The Ruisi Quartet waited 10 years before making their debut recording. When they finally got around to it, at a time when the global shutdown was at its height, they holed themselves up in Snape Maltings and brought the microphones in close for a programme in which two of Haydn’s early minor-key quartets frame a new work by Oliver Leith (b1990). An odd coupling? Perhaps, although they have in common both composers’ joyful engagement with the sound of strings and the endless possibilities offered by this homogeneous instrumental grouping.

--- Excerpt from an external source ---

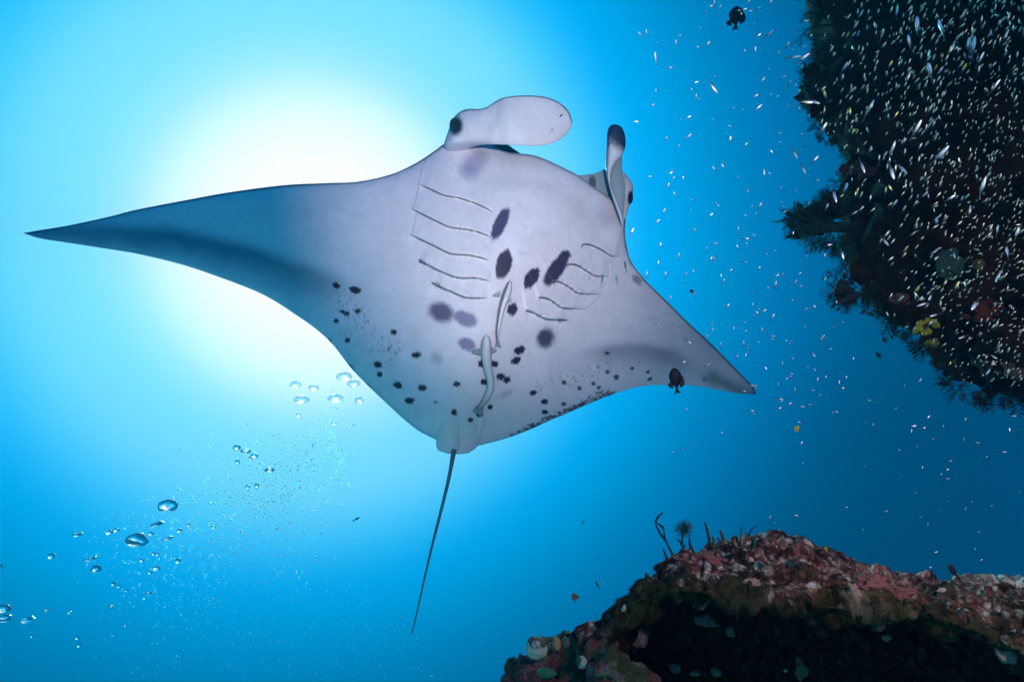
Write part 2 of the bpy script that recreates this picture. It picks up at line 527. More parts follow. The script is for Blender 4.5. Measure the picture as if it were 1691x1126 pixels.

That close miking intensifies the ensemble’s deeply personal approach to this music. Leader Alessandro Ruisi phrases like a singer, pulling and stretching passages that Haydn conceived for his Esterházy concertmaster, Luigi Tomasini. Tempos can be dangerously drawn out – the opening Moderato of the D minor Quartet, Op 9 No 4, is slower even than the London Haydn Quartet (Hyperion) but remains gripping throughout thanks to the concentration that is evident from the performance. Neither this nor the F minor, Op 20 No 5 (not a slower repeat of Op 9 No 4, as indicated by the packaging) displays Haydn in playful mode, and the Ruisi’s rich, integrated tone, stripped of all but occasional vibrato, mines the tragedy of each work in a way that is singularly spellbinding.

A palate-cleansing Fantasie by Matthew Locke is then mirrored by Leith’s take on Locke’s Restoration gestures, smeared with slides and portamentos, quarter-tones and all manner of string effects that the 17th-century composer could only have imagined in a fever dream. The Big House is the real thing: initially inspired by photographs of abandoned mansions in Leith’s native Ireland, it presents seven images linked in the composer’s mind to their pictorial titles. Leith revels in ‘blurry visions, hazy horizons … realness, rawness, scruffiness, roughness’ (Kate Molleson’s booklet note) and creates music whose bigness contains the very seeds of its own decay. We hear the last twitches of dying insects in ‘Blue Bottles’, and the viol tones essayed in the Locke return as shafts of light in ‘Sunshine Choir’. The Big House is predominantly slow and meditative, repetition deployed to hypnotising effect.

It’s hard to estimate the size of the overlap on the Venn diagram between those eager to encounter an exciting new compositional voice on one hand and some deeply individual Haydn on the other. But it’s fascinating to hear the two shake hands across the divide.